Kelsey Grammer and legendary sitcom director James Burrows are back with Hank… but the laugh track almost drowns out the jokes (too bad it doesn’t succeed, because the jokes are terrible) and the set-up is straight from Green Acres. Fired from his job, Hank (Grammer) moves his family from New York back to Virginia, where he remains a fish out of water, both in the suburban setting and amid the family he spent years ignoring for the office. Perhaps sensing the weakness of the premise, Grammer cranks his pomposity up to almost blinding levels, making it impossible to react to his character’s financial straits with anything less than malicious glee. The only time we feel sorry for Hank is when he has to deal with his dreadful children, a moody teenage girl (the terrible Jordan Hinson) and a Yoda-obsessed son (Nathan Gamble). Grammer (and audiences) deserve better. Hell, Jenna Elfman’s sitcom is more interesting than Hank.

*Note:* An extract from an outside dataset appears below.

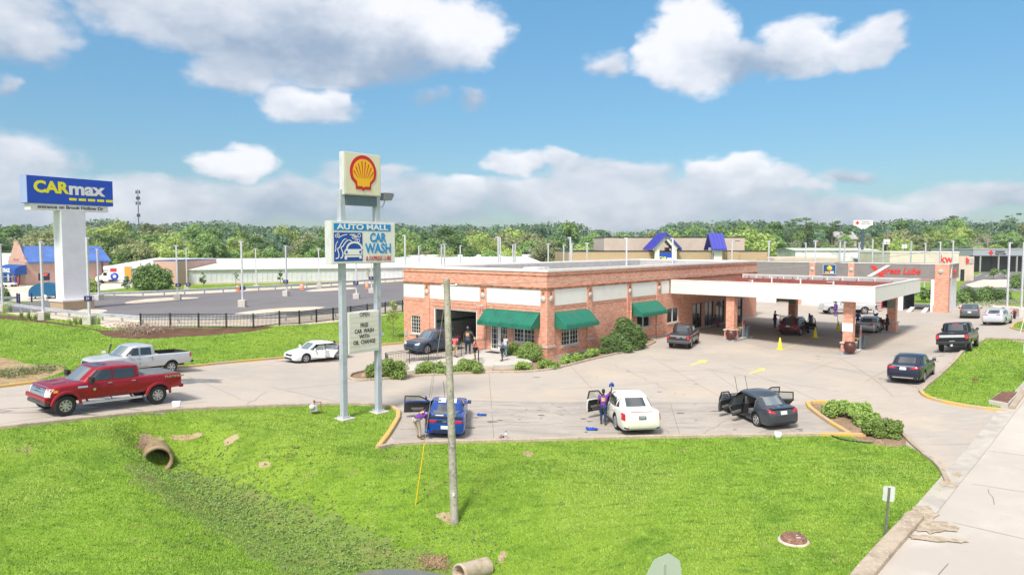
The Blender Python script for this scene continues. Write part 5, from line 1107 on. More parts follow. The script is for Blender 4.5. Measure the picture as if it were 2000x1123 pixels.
# double post fuel and car wash sign
def shell_outline(s=1.):
 pts = []
 for k in range(0, 25):
  t = R(-28 + (208 + 28) * k / 24.0 + 0); pts.append((math.cos(t) * .5, .06 + math.sin(t) * .5))
 foot = [(-.44, -.18), (-.30, -.30), (-.28, -.47), (-.06, -.47), (0, -.52), (.06, -.47), (.28, -.47), (.30, -.30), (.44, -.18)]
 top = [p for p in pts if p[1] > -.17]
 return [(x * s, y * s) for x, y in top + foot]
def big_sign():
 p = at(672, 817); a = ANG
 q = p + Vector((math.cos(a) * 2.3, math.sin(a) * 2.3, 0)); z0 = p.z
 e = empty('car_wash_sign', 'tall double post sign with a yellow shell board above a car wash board', 'pole sign', (p.x, p.y, z0), a)
 D = 2.3; zq = tz(q.x, q.y) - z0
 m_post = mat('post_grey_blue', (.47, .50, .56), .45, metal=.1, var=(1.2, (.36, .38, .42), .5, .68), var2=(8, (.33, .27, .21), .68, .74))
 def Z(py, Y): return at_y(700, py, Y).z - z0
 zt_post = Z(372, 37.6)
 for (x, zb) in ((0, 0), (D, zq)):
  o = MB().box(x - .15, x + .15, -.15, .15, zb + .05, zt_post).build('post', m_post, e, bevel=.02)
  MB().box(x - .24, x + .24, -.24, .24, zb + .05, zb + .12).build('base_plate', m_galv, o)
  b = MB()
  for sx_ in (-.2, .2):
   for sy_ in (-.2, .2): b.tube((x + sx_, sy_, zb + .1), (x + sx_, sy_, zb + .2), .02)
  for s_ in (-1, 1): b.prism([(x + s_ * .15, zb + .12), (x + s_ * .23, zb + .12), (x + s_ * .15, zb + .35)], -.015, .015, 0, 'y')
  b.build('bolts', m_galv, o)
  MB().box(x - .42, x + .42, -.42, .42, zb - .5, zb + .05).build('footing', m_concl, o, bevel=.03)
 zs0, zs1 = Z(384, 38.4), Z(303, 38.4)
 cab = MB(); cab.box(-.04, D + .06, -.32, .06, zs0, zs1); cab = cab.build('shell_cabinet', mat('cabinet_white', (.62, .62, .62), .5, var=(1, (.5, .49, .47), .5, .7)), e, bevel=.02)
 m_creamp = mat('sign_cream', (.74, .69, .52), .4, var=(1, (.69, .63, .46), .45, .7))
 MB().box(.02, D, -.345, -.322, zs0 + .06, zs1 - .06).build('face', m_creamp, cab)
 zc = (zs0 + zs1) / 2 + .02; S = 1.72; cx = D / 2 + .02
 m_sr = mat('shell_red', (.58, .015, .02), .4); m_sy = mat('shell_yellow', (.90, .47, .01), .4)
 o1 = shell_outline(S); o2 = shell_outline(S * .80)
 MB().prism([(cx + x, zc + y) for x, y in o1], -.37, -.347, 0, 'y').build('shell_border', m_sr, cab)
 MB().prism([(cx + x, zc + y - .0) for x, y in o2], -.385, -.372, 0, 'y').build('shell_emblem', m_sy, cab)
 m = MB(); fx, fz = cx, zc - .40 * S
 for ang in (-38, -26, -15.5, -5, 5, 15.5, 26, 38):
  t = R(90 + ang); r1 = S * (.80 - .005 * abs(ang)); r0 = S * (.26 + .002 * abs(ang))
  dx, dz = math.cos(t), math.sin(t); nx, nz = -dz, dx; w0, w1 = .006, .03
  m.prism([(fx + dx * r0 - nx * w0, fz + dz * r0 - nz * w0), (fx + dx * r0 + nx * w0, fz + dz * r0 + nz * w0), (fx + dx * r1 + nx * w1, fz + dz * r1 + nz * w1), (fx + dx * r1 - nx * w1, fz + dz * r1 - nz * w1)], -.395, -.387, 0, 'y')
 m.build('shell_rib', m_sr, cab)
 MB().box(.16, D - .12, -.2, .2, zs0 - .52, zs0 - .01).build('cross_panel', mat('blue_grey_panel', (.10, .14, .18), .5, var=(20, (.16, .19, .23), .5, .6)), e)
 zc0, zc1 = Z(514, 38.4), Z(434, 38.4); x0, x1 = -.92, 3.28
 cab = MB().box(x0, x1, -.36, .16, zc0, zc1).build('wash_cabinet', mat('cabinet_white', (.62, .62, .62), .5), e, bevel=.02)
 face = MB().box(x0 + .04, x1 - .04, -.385, -.362, zc0 + .04, zc1 - .04).build('face', mat('sign_ivory', (.80, .78, .72), .4, var=(2, (.76, .73, .66), .5, .7)), cab)
 W_ = x1 - x0; Hh = zc1 - zc0
 m_lb = mat('letter_blue', (.008, .25, .62), .4); m_db = mat('picture_blue', (.01, .075, .38), .4); m_lr = mat('letter_dark_red', (.45, .01, .03), .4)
 MB().box(x0 + .16, x0 + .16 + W_ * .885, -.397, -.387, zc1 - .48, zc1 - .12).build('title_band', m_lb, cab)
 rot = (R(90), 0, 0)
 text('AUTO MALL', .38, m_letw, cab, (x0 + W_ * .48, -.405, zc1 - .30), rot, bold=.010, width=3.35, ext=.006)
 pz0, pz1 = zc0 + .14, zc1 - .58; px0, px1 = x0 + .16, x0 + 1.95
 pic = MB().box(px0, px1, -.397, -.387, pz0, pz1).build('picture', m_db, cab)
 ph = pz1 - pz0; pw = px1 - px0
 def PX(u, v): return (px0 + u * pw, pz0 + v * ph)
 g = MB(); L1, L2 = -.408, -.399
 def stroke(pts, w0, w1):
  n = len(pts) - 1
  for i in range(n):
   a_ = Vector(pts[i]); b_ = Vector(pts[i + 1]); d = (b_ - a_)
   if d.length < 1e-6: continue
   d.normalize(); nn = Vector((-d.y, d.x)); wa = w0 + (w1 - w0) * i / n; wb = w0 + (w1 - w0) * (i + 1) / n; ex = d * .004
   g.prism([tuple(a_ - ex - nn * wa), tuple(a_ - ex + nn * wa), tuple(b_ + ex + nn * wb), tuple(b_ + ex - nn * wb)], L1, L2, 0, 'y')
 stroke([PX(.44 + .27 - .27 * math.cos(math.pi * k / 12), .42 + .24 * math.sin(math.pi * k / 12)) for k in range(13)], .05, .05)
 g.prism([PX(.36, .22), PX(.97, .22), PX(.99, .30), PX(.95, .42), PX(.38, .42), PX(.34, .30)], L1, L2, 0, 'y')
 g.prism([PX(.36, .06), PX(.44, .06), PX(.44, .20), PX(.36, .20)], L1, L2, 0, 'y'); g.prism([PX(.88, .08), PX(.96, .08), PX(.96, .20), PX(.88, .20)], L1, L2, 0, 'y')
 g.prism([PX(.44, .14), PX(.88, .14), PX(.88, .2), PX(.44, .2)], L1, L2, 0, 'y')
 stroke([PX(.05 + .10 * t / 8, .10 + .06 * math.sin(t) * 0 + .0) for t in range(2)] + [PX(.14 + .02 * math.sin(t * .7), .12 + .045 * t) for t in range(8)] + [PX(.18 + .05 * t, .48 + .30 * math.sin(t * .35)) for t in range(6)], .03, .02)
 stroke([PX(.22, .10)] + [PX(.27 + .03 * math.sin(t * .7), .14 + .05 * t) for t in range(8)] + [PX(.30 + .055 * t, .52 + .22 * math.sin(t * .4)) for t in range(7)], .035, .02)
 stroke([PX(.03, .34), PX(.06, .42), PX(.05, .5), PX(.07, .6), PX(.13, .7)], .02, .015)
 stroke([PX(.2, .84), PX(.3, .9), PX(.45, .93)], .02, .02); stroke([PX(.55, .92), PX(.7, .93), PX(.82, .85)], .025, .02)
 def ring(u, v, r, w_=.018):
  c = PX(u, v); g.add([], []); n = 14; vs = []
  for k in range(n):
   t = 2 * math.pi * k / n
   for rr in (r - w_, r + w_): vs.append((c[0] + rr * math.cos(t), L1, c[1] + rr * math.sin(t)))
  g.add(vs, [(2 * k, 2 * k + 1, (2 * k + 3) % (2 * n), (2 * k + 2) % (2 * n)) for k in range(n)])
 for u, v, r in ((.08, .88, .07), (.14, .93, .06), (.16, .86, .06), (.66, .84, .07), (.76, .78, .07), (.85, .72, .08), (.88, .90, .09), (.74, .88, .05)): ring(u, v, r)
 g.build('white_drawing', m_letw, pic)
 g2 = MB()
 for u in (.42, .91): c = PX(u, .32); g2.lathe([(.001, 0), (.07, 0), (.07, .01), (.001, .01)], (c[0], -.42, c[1]), 14, 0, 'y')
 g2.build('headlamp_dots', m_db, pic)
 text('CAR', .66, m_lb, cab, (x0 + 2.98, -.405, zc1 - .85), rot, bold=.022, width=1.1, ext=.006); text('WASH', .70, m_lb, cab, (x0 + 3.02, -.405, zc1 - 1.42), rot, bold=.018, width=1.75, ext=.006)
 text('& EXPRESS LUBE', .34, m_lr, cab, (x0 + 3.02, -.405, zc0 + .25), rot, bold=.002, width=1.72, ext=.006, shear=.1)
 zb0, zb1 = Z(686, 38.2), Z(606, 38.6)
 cab = MB().box(.2, D - .06, -.2, .2, zb0, zb1).build('letter_board', mat('board_white', (.72, .71, .68), .5), e, bevel=.02)
 MB().box(.26, D - .12, -.215, -.202, zb0 + .12, zb1 - .08).build('face', mat('board_ivory', (.74, .71, .62), .5, var=(1.5, (.68, .64, .53), .45, .7)), cab)
 m = MB(); Hb = zb1 - zb0
 for k in range(1, 8): m.box(.27, D - .13, -.219, -.216, zb0 + .1 + k * (Hb - .15) / 8, zb0 + .112 + k * (Hb - .15) / 8)
 m.build('rails', mat('rail_tan', (.5, .46, .38), .6), cab)
 cx = (.26 + D - .12) / 2
 for t_, f_, s_, dx in (('OPEN', .92, .26, .03), ('FREE', .66, .27, .0), ('CAR  WASH', .52, .27, 0), ('WITH', .385, .27, .0), ('OIL  CHANGE', .25, .27, 0)):
  text(t_, .30, mat('letter_black', (.012, .012, .015), .5) if t_ != 'OPEN' else mat('letter_faded', (.10, .09, .085), .5), cab, (cx + dx, -.225, zb0 + .02 + Hb * f_), rot, bold=.004, sx=.78 if len(t_) > 5 else .84, ext=.004, name='letters')
 MB().box(D + .16, D + .4, -.05, .05, zb0 + .75, zb0 + .9).build('bracket', m_frame, e)
 zl = Z(397, 39.6)
 m = MB(); m.path([(D + .15, 0, zl - .25), (D + .42, 0, zl - .25), (D + .55, 0, zl - .05), (D + .58, 0, zl + .12)], .03); a_ = m.build('lamp_arm', m_galv, e)
 l = MB(); l.prism([(D + .28, zl + .12), (D + .85, zl + .12), (D + 1.02, zl + .42), (D + .95, zl + .52), (D + .42, zl + .52)], -.28, .22, 0, 'y'); l.build('flood_lamp', mat('lamp_grey', (.20, .20, .21), .5), a_)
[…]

As for The Middle, Patricia Heaton presides over a sitcom about Midwesterners that is saved by the bone-deep weirdness of its characters… but while The Middle lacks Hank’s intrusive laugh track, we’re stuck with Heaton’s seemingly endless narration. Stranded somewhere between the smug chirping of the narration in Desperate Housewives and the rueful charm of Burn Notice’s voiceovers, Heaton can’t overcome its lack of necessity.

At least The Middle’s children are so bizarre they’re interesting. Oldest son Axl (Charlie McDermott) strips down to his boxers as soon as he walks in the front door; middle child Sue (Eden Sher) is so awkward that even her parents are put off by her; and youngest son Brick (Atticus Shaffer) considers his backpack his best friend.

Where the show falters most is in its depiction of Middle Americans as junk food eating, TV-obsessed sloths. The picture rings true (I never ate a dinner with my family when the TV wasn’t on), but the economic struggles that Frankie has to suffer hit a little too close to home to be entirely amusing. But if I had to watch a show about a bizarre family on Wednesday nights, I’d stick with The New Adventures of Old Christine on CBS. At least Julia Louis-Dreyfus’s Christine isn’t the sad sack that Heaton has made Frankie into.